◆ **BRIEF**: Take the lines of the data below from the very first through the line containing "orn(key, 'pit', conv([(xr, b" and output them exactly, pictures excluded.

-- Begin --

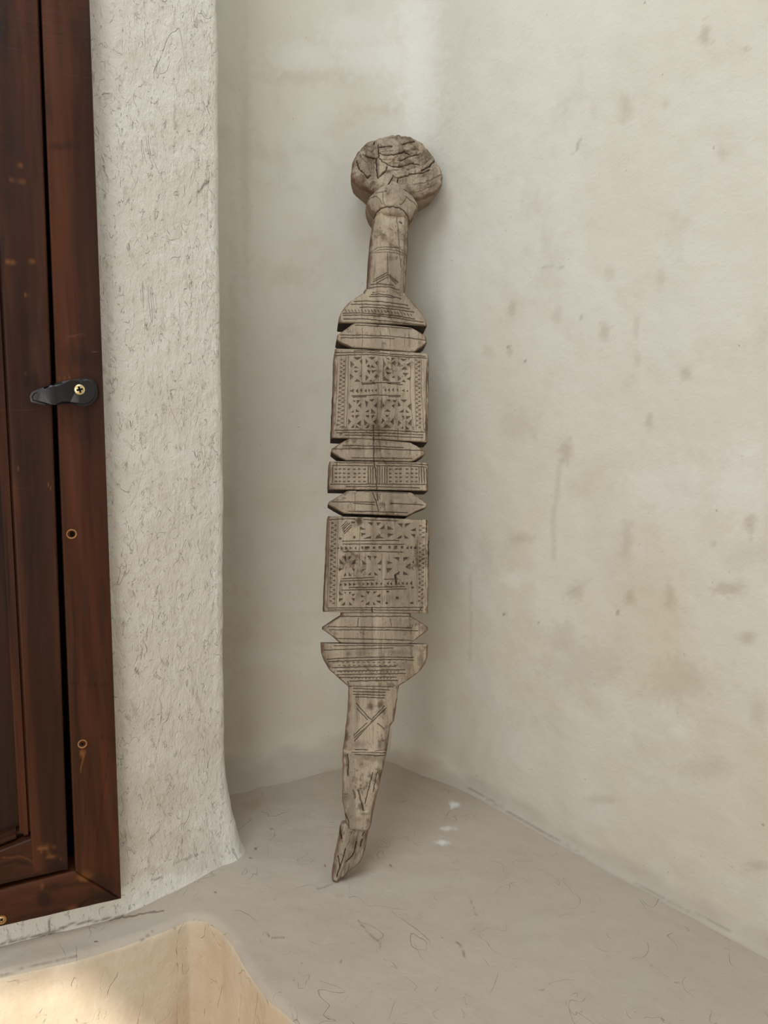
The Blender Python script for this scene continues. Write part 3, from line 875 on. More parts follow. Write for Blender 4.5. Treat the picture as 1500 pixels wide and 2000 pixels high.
    bm = bmesh.new(); bm.from_mesh(o.data); bmesh.ops.recalc_face_normals(bm, faces=bm.faces[:]); bm.to_mesh(o.data); bm.free()
    if label: o['label'] = label
    return o


# ---- ornament, measured on the carving
def lines(key, ox, oy, k, lst, kind='line', **kw):
    for q in lst:
        w = None
        if isinstance(q, tuple) and len(q) == 2 and isinstance(q[0], list):
            q, w = q
        kk = dict(kw)
        if w: kk['w'] = w
        orn(key, kind, conv(q, ox, oy, k), **kk)
def pits(key, ox, oy, k, lst, **kw):
    for q in lst:
        orn(key, 'pit', conv([(q[0], q[1]), (q[2], q[3]), (q[4], q[5])], ox, oy, k), **kw)
def squares(key, ox, oy, k, lst, **kw):
    for x0, y0, x1, y1 in lst:
        orn(key, 'pit', conv([(x0, y0), (x1, y0), (x1, y1), (x0, y1)], ox, oy, k), **kw)
def zigzag(key, ox, oy, k, xl0, xl1, xr0, xr1, y0, y1, n, skip=()):
    p = (y1 - y0) / n
    for i in range(n):
        a = y0 + i * p; f = i / n
        xl = xl0 + (xl1 - xl0) * f; xr = xr0 + (xr1 - xr0) * f; w = xr - xl
        if i in skip: continue
        orn(key, 'pit', conv([(xl, a - .36 * p), (xl + .62 * w, a), (xl, a + .36 * p)], ox, oy, k), d=.0015, dirt=.35)
        b = a + p / 2
        orn(key, 'pit', conv([(xr, b - .36 * p), (xr - .62 * w, b), (xr, b + .36 * p)], ox, oy, k), d=.0015, dirt=.35)

# upper panel
a = (645, 675, 15); b = (740, 675, 15); c = (645, 765, 15); d = (740, 765, 15)
pits('panel1', *a, [(670, 335, 930, 335, 800, 430), (585, 430, 705, 560, 590, 640), (680, 660, 750, 600, 825, 660), (685, 735, 825, 735, 755, 800),
    (575, 820, 690, 915, 590, 1010), (705, 1060, 790, 970, 910, 1060), (860, 460, 945, 400, 940, 570), (1040, 370, 1110, 460, 1040, 560),
    (1120, 345, 1330, 340, 1230, 430), (1390, 425, 1385, 600, 1300, 500), (1060, 620, 1150, 540, 1170, 640), (1210, 560, 1340, 650, 1210, 650),
    (1070, 720, 1180, 720, 1170, 850), (1200, 720, 1360, 715, 1240, 820), (860, 880, 935, 840, 925, 950), (1040, 850, 1130, 930, 1040, 1040),
    (1130, 1050, 1200, 990, 1240, 1050), (1380, 830, 1380, 970, 1280, 920)])
pits('panel1', *a, [(570, 1325, 700, 1265, 700, 1385), (745, 1325, 825, 1260, 825, 1400), (865, 1310, 940, 1250, 940, 1390), (1000, 1320, 1070, 1260, 1070, 1390),
    (1105, 1310, 1160, 1260, 1160, 1380), (1210, 1310, 1265, 1260, 1265, 1390), (1310, 1310, 1375, 1260, 1375, 1360)])
pits('panel1', *b, [(195, 350, 305, 380, 305, 450), (365, 355, 510, 370, 370, 450), (130, 400, 210, 560, 130, 700), (370, 510, 480, 430, 480, 610),
    (555, 460, 650, 540, 560, 620), (610, 380, 830, 385, 720, 460), (930, 480, 930, 620, 810, 560), (190, 690, 255, 610, 340, 690), (650, 700, 770, 620, 850, 710),
    (200, 765, 400, 790, 250, 860), (690, 795, 880, 800, 780, 920), (140, 870, 290, 1030, 140, 1030), (385, 930, 460, 860, 470, 960), (550, 870, 660, 970, 560, 1050),
    (650, 1060, 745, 990, 810, 1070), (820, 970, 935, 890, 925, 1040), (150, 1300, 215, 1250, 225, 1380), (265, 1290, 330, 1230, 320, 1370),
    (390, 1300, 440, 1220, 450, 1370), (525, 1300, 570, 1250, 580, 1370), (660, 1320, 760, 1270, 760, 1380), (800, 1320, 870, 1290, 860, 1370)])
pits('panel1', *c, [(660, 255, 730, 255, 730, 320), (780, 245, 890, 250, 780, 360), (540, 320, 645, 440, 545, 540), (815, 400, 910, 320, 905, 480),
    (1010, 260, 1120, 300, 1070, 480), (1140, 230, 1310, 215, 1230, 300), (1380, 320, 1375, 500, 1280, 415), (610, 610, 700, 540, 700, 610),
    (750, 490, 875, 600, 750, 600), (1020, 600, 1135, 510, 1130, 600), (1200, 480, 1340, 640, 1200, 650), (620, 690, 700, 690, 695, 790),
    (740, 690, 880, 690, 750, 790), (1020, 690, 1145, 690, 1130, 790), (1200, 690, 1320, 690, 1210, 800), (530, 790, 625, 885, 530, 980),
    (770, 930, 910, 840, 900, 1020), (980, 810, 1100, 910, 1010, 1010), (1255, 880, 1365, 800, 1365, 990), (600, 1060, 705, 960, 705, 1060),
    (740, 1060, 760, 980, 850, 1060), (1010, 1075, 1130, 980, 1130, 1070)])
pits('panel1', *d, [(220, 230, 360, 240, 300, 300), (110, 350, 180, 410, 110, 490), (365, 410, 470, 350, 460, 490), (390, 250, 540, 240, 470, 320),
    (555, 260, 655, 410, 565, 450), (640, 225, 840, 235, 745, 320), (960, 320, 960, 560, 830, 430), (165, 580, 265, 510, 360, 590), (590, 610, 735, 510, 730, 610),
    (790, 520, 910, 620, 790, 620), (180, 680, 310, 685, 235, 760), (670, 710, 740, 710, 740, 800), (790, 710, 945, 720, 815, 830), (95, 770, 170, 860, 70, 950),
    (320, 885, 445, 770, 435, 970), (110, 1060, 245, 950, 360, 1070), (560, 830, 660, 920, 550, 1030), (860, 920, 970, 800, 970, 1030),
    (630, 1090, 720, 1010, 720, 1090), (800, 1000, 880, 1100, 800, 1100)])
g = (620, 620, 6.25)
lines('panel1', *g, [[(225, 432), (420, 428), (640, 425), (1000, 455), (1320, 475)], [(220, 466), (420, 456), (640, 452), (1000, 478), (1330, 497)],
    [(450, 410), (640, 402), (760, 412)], [(215, 1380), (400, 1376), (720, 1378), (1000, 1385), (1310, 1402)], [(240, 1408), (560, 1406), (900, 1414), (1290, 1432)],
    [(340, 1434), (570, 1440), (900, 1450), (1290, 1468)], [(540, 800), (740, 795), (1010, 798)], [(545, 815), (700, 808)], [(860, 808), (1040, 820)],
    [(420, 958), (600, 950), (740, 948), (1010, 955)], [(440, 972), (600, 965)], [(870, 966), (1010, 970)], [(1340, 600), (1325, 1100), (1350, 1500)], [(1322, 1180), (1328, 1500)]], w=.95)
lines('panel1', *g, [[(378, 470), (375, 800), (355, 1340)], [(350, 480), (335, 900), (325, 1340)], [(745, 480), (743, 780)], [(805, 500), (803, 780)], [(740, 800), (745, 950)], [(785, 800), (785, 940)],
    [(1188, 495), (1192, 900), (1205, 1370)], [(1140, 560), (1132, 960), (1175, 1360)], [(1268, 520), (1270, 900), (1300, 1370)], [(245, 560), (235, 900), (215, 1300)],
    [(735, 980), (730, 1340)], [(790, 980), (780, 1100)]], w=.75, d=.0007, dirt=.35)
zigzag('panel1', *g, 282, 236, 342, 320, 515, 1362, 17)
zigzag('panel1', *g, 1192, 1208, 1255, 1266, 520, 1370, 16)
lines('panel1', *g, [[(540, 370), (538, 800)], [(655, 370), (640, 440)], [(895, 400), (900, 470)], [(685, 1370), (688, 1490)], [(385, 1375), (382, 1470)], [(985, 1360), (985, 1490)], [(1140, 1380), (1140, 1490)]],
      kind='crack', w=.6, d=.0007, dirt=.5)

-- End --

◆ **CORRECT RESPONSE**:
The Blender Python script for this scene continues. Write part 3, from line 875 on. More parts follow. Write for Blender 4.5. Treat the picture as 1500 pixels wide and 2000 pixels high.
    bm = bmesh.new(); bm.from_mesh(o.data); bmesh.ops.recalc_face_normals(bm, faces=bm.faces[:]); bm.to_mesh(o.data); bm.free()
    if label: o['label'] = label
    return o


# ---- ornament, measured on the carving
def lines(key, ox, oy, k, lst, kind='line', **kw):
    for q in lst:
        w = None
        if isinstance(q, tuple) and len(q) == 2 and isinstance(q[0], list):
            q, w = q
        kk = dict(kw)
        if w: kk['w'] = w
        orn(key, kind, conv(q, ox, oy, k), **kk)
def pits(key, ox, oy, k, lst, **kw):
    for q in lst:
        orn(key, 'pit', conv([(q[0], q[1]), (q[2], q[3]), (q[4], q[5])], ox, oy, k), **kw)
def squares(key, ox, oy, k, lst, **kw):
    for x0, y0, x1, y1 in lst:
        orn(key, 'pit', conv([(x0, y0), (x1, y0), (x1, y1), (x0, y1)], ox, oy, k), **kw)
def zigzag(key, ox, oy, k, xl0, xl1, xr0, xr1, y0, y1, n, skip=()):
    p = (y1 - y0) / n
    for i in range(n):
        a = y0 + i * p; f = i / n
        xl = xl0 + (xl1 - xl0) * f; xr = xr0 + (xr1 - xr0) * f; w = xr - xl
        if i in skip: continue
        orn(key, 'pit', conv([(xl, a - .36 * p), (xl + .62 * w, a), (xl, a + .36 * p)], ox, oy, k), d=.0015, dirt=.35)
        b = a + p / 2
        orn(key, 'pit', conv([(xr, b - .36 * p), (xr - .62 * w, b), (xr, b + .36 * p)], ox, oy, k), d=.0015, dirt=.35)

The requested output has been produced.